Another significant challenge lies in the nature of the funding itself. Programs under the Greenhouse Gas Reduction Fund (GGRF), such as NCIF and CCIA, offer loans rather than grants. While this capital is cost-effective, it requires repayment, a shift from the traditional grant funding many land conservation practitioners are accustomed to. Projects must, therefore, have mechanisms for repayment, whether through generating revenue directly from the project's outcomes or through financial structures where entities like municipalities manage repayments through their budgets, leveraging the lower costs upfront provided by GGRF and green bank financing.
Moreover, there's a crucial need for accurate tracking and reporting of the outcomes of these projects. While metrics such as avoided greenhouse gas emissions are relatively straightforward to quantify and count for renewable energy projects, they are more complex for nature-based solutions. Awardees must meticulously document their impacts, which is essential not only for compliance but also for validating the effectiveness of these investments.

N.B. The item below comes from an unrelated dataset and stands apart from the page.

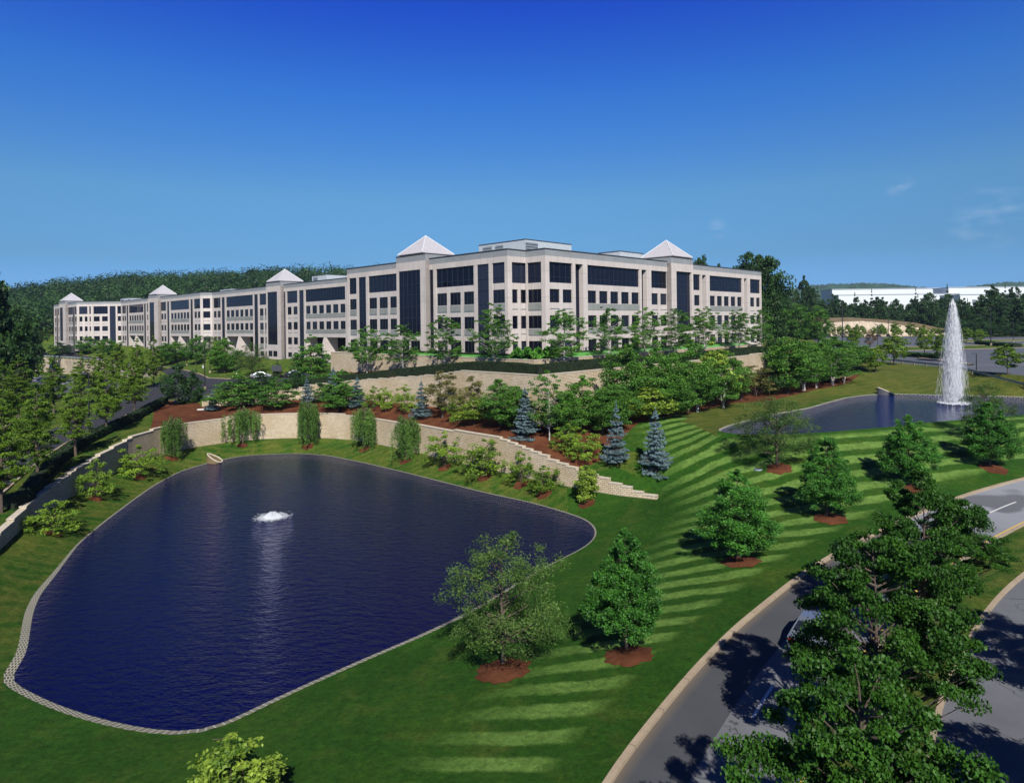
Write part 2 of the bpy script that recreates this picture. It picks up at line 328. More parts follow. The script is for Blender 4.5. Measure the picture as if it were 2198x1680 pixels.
M['foam'] = simple('foam', (.46, .49, .52), .9, .05)
LM = dict(
    maple=leaf_mat('maple_leaf', (0.005, 0.028, 0.003), (0.052, 0.152, 0.014)),
    pear=leaf_mat('pear_leaf', (0.007, 0.040, 0.006), (0.074, 0.239, 0.028), .22, .5),
    airy=leaf_mat('locust_leaf', (0.008, 0.030, 0.006), (0.105, 0.190, 0.037)),
    weep=leaf_mat('weeping_leaf', (0.011, 0.042, 0.006), (0.136, 0.264, 0.044)),
    shrub=leaf_mat('shrub_leaf', (0.018, 0.067, 0.006), (0.251, 0.398, 0.037)),
    spruce=leaf_mat('spruce_needle', (0.014, 0.035, 0.035), (0.150, 0.230, 0.253), .1, .8),
    gold=leaf_mat('gold_green_leaf', (.018, .058, .006), (.160, .270, .022)),
    dark=leaf_mat('dark_leaf', (0.006, 0.022, 0.005), (0.046, 0.120, 0.028)),
    hedge=leaf_mat('hedge_leaf', (0.004, 0.015, 0.004), (0.029, 0.069, 0.014)),
    wood=leaf_mat('forest_leaf', (.003, .017, .005), (0.044, 0.105, 0.022)),
    mid=leaf_mat('green_leaf', (0.011, 0.050, 0.008), (0.114, 0.271, 0.033)),
    lime=leaf_mat('lime_leaf', (0.027, 0.088, 0.006), (0.356, 0.479, 0.063)),
    olive=leaf_mat('olive_leaf', (0.026, 0.042, 0.009), (0.239, 0.224, 0.063)),
    bright=leaf_mat('groundcover_leaf', (0.027, 0.126, 0.013), (0.230, 0.543, 0.076)),
    plum=leaf_mat('plum_leaf', (0.032, 0.026, 0.013), (0.209, 0.128, 0.063)))
# ------------------------------------------------------------------ plan of the site: every outline in world metres
rd = np.array((.7034, .7108)); ld = np.array((-.711, .703))     # directions of the two office wings
def resample(pts, step, closed=False):
    pts = [np.array(p, float) for p in pts]
    if closed: pts = pts + [pts[0]]
    out = []
    for a, b in zip(pts[:-1], pts[1:]):
        n = max(1, int(round(np.linalg.norm((b - a)[:2]) / step)))
        for k in range(n): out.append(a + (b - a) * k / n)
    if not closed: out.append(pts[-1])
    return np.array(out)
def smooth(pts, it=2, closed=False):
    p = np.array(pts, float)
    for _ in range(it):
        q = p.copy()
        if closed: q = (np.roll(p, 1, 0) + 2 * p + np.roll(p, -1, 0)) / 4
        else: q[1:-1] = (p[:-2] + 2 * p[1:-1] + p[2:]) / 4
        p = q
    return p
def offset(pts, d, closed=False):                                # to the right of the direction of travel
    p = np.array(pts, float); q = p.copy()
    if closed: t = np.roll(p, -1, 0) - np.roll(p, 1, 0)
    else: t = np.gradient(p, axis=0)
    t = t[:, :2] / (np.linalg.norm(t[:, :2], axis=1, keepdims=True) + 1e-9)
    dd = np.asarray(d, float).reshape(-1, 1) if hasattr(d, '__len__') else d
    q[:, :2] = p[:, :2] + np.stack((t[:, 1], -t[:, 0]), 1) * dd
    return q
pond1 = [(20,1451),(60,1423),(68,1383),(77,1315),(92,1275),(127,1231),(172,1168),(230,1119),(288,1075),(331,1044),(389,1012),(452,993),(518,979),(615,974),(639,973.6),(701,978),(765,991),(844,1009),(947,1035),(1031,1056.7),(1139,1080),(1195,1096),(1251,1114),(1269,1128),(1275,1142),(1271,1156),(1251,1173),(1223,1187),(1161,1217),(999,1313),(895,1362),(791,1405),(600,1489),(480,1547),(440,1568),(384,1567),(292,1555),(200,1533),(120,1505),(52,1471)]
pond1 = smooth(resample([P(u, v, 0) for u, v in pond1], 1.2, True), 2, True)     # clockwise seen from above
pond2 = [(1542,926.5),(1567,915),(1650,893),(1739,877),(1778,865.5),(1820,854.3),(1862,848.7),(1910,846),(2016,848.7),(2156,851.5),(2198,853),(2290,857),(2360,868),(2300,883),(2198,890.7),(2090,899),(1988,907.5),(1890,918.7),(1750,930),(1650,933.5),(1582,933)]
pond2 = smooth(resample([P(u, v, 7) for u, v in pond2], 1.5, True), 1, True)
ew1 = np.interp(pond1[:, 1], (46, 60), (.66, .32)); e1 = offset(pond1, -ew1, True); e1[:, 2] = ew1 * .2
e2 = offset(pond2, -.36, True); e2[:, 2] = 7.12
w1 = [(-150,1320,1300),(-70,1243,1214),(0,1179,1145),(72,1113,1073),(130,1078,1031),(173,1055,1002),(225,1028,972),(271,1003,946),(296,994,932),(340,979,919),(403,962,906),(484,949.5,896),(547,943,890),(615,940,887.5),(700,940,886.5),(751,943,891),(807,952,898.5),(891,970,910.6),(947,984,919.5),(1003,997,927.4),(1073,1012,939),(1091,1016,946),(1139,1027,968.5),(1195,1038,991),(1237,1047,1006),(1279,1055,1023),(1335,1064,1044),(1377,1068,1061),(1410,1072,1071.3)]
W1 = []
for u, vf, vt in w1:
    x, y, z = P(u, vf, 1.6); W1.append((x, y, 1.6, PY(u, vt, y)[2]))
W1 = smooth(resample(W1, 1.25), 1)
W1[:, 3] = np.maximum(W1[:, 3], W1[:, 2] + .12)
C2 = np.array((3.5, 86.5)); C3 = np.array((3.0, 93.5))
def uY(u, Y): return PY(u, 760, Y)[:2]
W2 = [(*uY(432, 113), 6.1, 6.9), (*uY(480, 114), 6.1, 7.4), (*uY(544, 115), 6.24, 8.0), (*uY(622, 117), 6.6, 8.4), (*uY(695, 118), 6.7, 9.34), (*uY(799, 111), 7.0, 10.5), (*uY(875, 106), 7.0, 11.25), (*(C2 + ld * 20), 6.9, 11.95), (*(C2 + ld * 15.7), 7.0, 12.5), (*(C2 + ld * 14), 7.0, 12.8), (*C2, 7.5, 12.8), (*(C2 + rd * 50), 8.2, 12.8), (*(C2 + rd * 70), 8.6, 12.95)]
W2 = resample(W2, 1.3)
W3 = [(*(C3 + ld * 55 + rd * 9), 11.2, 14.4), (*(C3 + ld * 55), 10.0, 14.4), (*(C3 + ld * 50), 10.4, 14.4), (*(C3 + ld * 15), 13.3, 14.4), (*C3, 13.5, 14.4), (*(C3 + rd * 72), 13.5, 14.4)]
W3 = resample(W3, 1.5)
W4 = []
for u, vt, vf, Y in ((20, 762, 795, 275), (72, 766, 798, 265), (144, 770, 802.6, 250), (229, 777, 809, 222), (309, 788, 815, 195), (340, 793, 803, 184)):
    x, y, zt = PY(u, vt, Y); W4.append((x, y, PY(u, vf, Y)[2], zt))
W4 = resample(W4, 3)
def slit(W, th):                                                 # thin footprint of a retaining wall: low side, high side
    f = W[:, :3].copy(); b = offset(W[:, :2], -th); b = np.column_stack((b, W[:, 3] - .12))
    return f, b
kerb = [P(*k) for k in ((1319,1639,2.5),(1435,1495,2.5),(1479,1443,2.5),(1567,1351,2.55),(1651,1283,2.6),(1719,1229,2.7),(1806,1176,2.8))] + [P(1947, 1108, 3.15), P(2078, 1057, 3.5), P(2198, 1023.7, 4.0)]
k0 = kerb[0]; kerb = [(k0[0] - 10.5, k0[1] - 20, 2.5), (k0[0] - 5, k0[1] - 9, 2.5)] + kerb + [(60, 68.3, 4.3), (78, 71.5, 5), (110, 74, 6)]
kerb = smooth(resample(kerb, 1.5), 3)
sgn = 1.0
r1 = offset(kerb, .16); r2 = offset(kerb, 6.5); r3 = offset(kerb, 6.66); r4 = offset(kerb, 9.8); r5 = offset(kerb, 9.96); r6 = offset(kerb, 17.5)
for a in (r1, r2, r5, r6): a[:, 2] -= .13
lroad_r = [(-46.5, 45, 3.4)] + [P(*k) for k in ((3,1058,4.0),(86,986,4.5),(144,949,4.9),(259,897,5.6),(331,862,6.3))] + [P(437, 848, 7.0), P(500, 832, 7.4), P(600, 822, 7.8), P(690, 812, 8.2)]
lroad_l = [P(660, 800, 8.4), P(560, 808, 7.9), P(489, 813, 7.4), P(449, 811, 7.2), P(432, 803, 7.3), P(403, 795, 7.5), P(374, 790.5, 7.6), P(343, 786, 7.7), P(250, 772, 8.2), P(160, 760, 8.8), P(96, 755, 9.4), P(70, 751, 10), P(52, 748, 10.6), P(20, 744, 11.6)] + \
          [P(20, 752, 10.6), P(50, 758.5, 9.4), P(102, 765, 8.7), P(195, 772, 8.3), P(229, 775.5, 8.1), P(300, 786, 7.7), P(352, 800, 7.1)] + \
          [P(363, 805, 7.0), P(345, 819, 6.8), P(248, 862.5, 6.0), P(135, 911, 5.2), P(52, 949, 4.7), (-62, 60, 4.0), (-58, 45, 3.4)]
L5 = len(lroad_l) - 7
lroad = resample(lroad_r, 2.5).tolist() + resample(lroad_l, 2.5).tolist()
llot = resample([P(-60, 805, 3), P(144, 806, 3), P(285, 816, 3), P(318, 823, 3), P(236, 846, 3), P(120, 852, 3), P(-60, 872, 3)], 4, True)
rlot = resample([P(1850, 773, 10), P(1902, 776, 10), P(2030, 788, 10), P(2086, 795, 10), P(2198, 806, 10), P(2330, 822, 10), P(2500, 800, 10), P(2420, 730, 10.4), P(2198, 723, 10.4), P(1764, 719.5, 10.4), P(1745, 730, 10.3), P(1790, 752, 10)], 4, True)
isl = resample([P(1800, 756, 10.05), P(1944, 753, 10.05), P(2146, 747.5, 10.05), P(2260, 744, 10.05), P(2260, 738, 10.05), P(2100, 741, 10.05), P(1950, 744, 10.05), P(1800, 749, 10.05)], 3, True)
isl2 = resample([P(2050, 735, 10.3), P(2230, 731, 10.3), P(2230, 728, 10.3), P(2050, 730.5, 10.3)], 4, True)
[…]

The tools for such monitoring are robust and available, but it's imperative that all involved parties remain diligent in their use. This meticulous documentation is essential for proving the viability and success of these innovative environmental projects.
What is Quantified Ventures doing to advance this work? What excites you about this work?
Over the past year and a half, Quantified Ventures (QV) has been fervently promoting the importance of green banks actively investing in nature-based solutions (NBS) and environmental infrastructure. In a partnership with the Coalition for Green Capital , Pre-Collective, and the Robert Wood Johnson Foundation, Quantified Ventures has worked with a group of green banks to develop equitable clean water infrastructure programs. In April, we announced the six green banks selected for the cohort, a decision made difficult by the overwhelming response and the high quality of all submissions. As mentioned above, we also are supporting transaction development work in order to ensure a robust supply of project pipelines.
The greatest reward has been witnessing the enthusiastic response and the genuine interest from the green bank community in embracing these projects. Seeing this level of engagement and dedication across the ecosystem has been immensely gratifying and confirms that we are indeed moving in the right direction.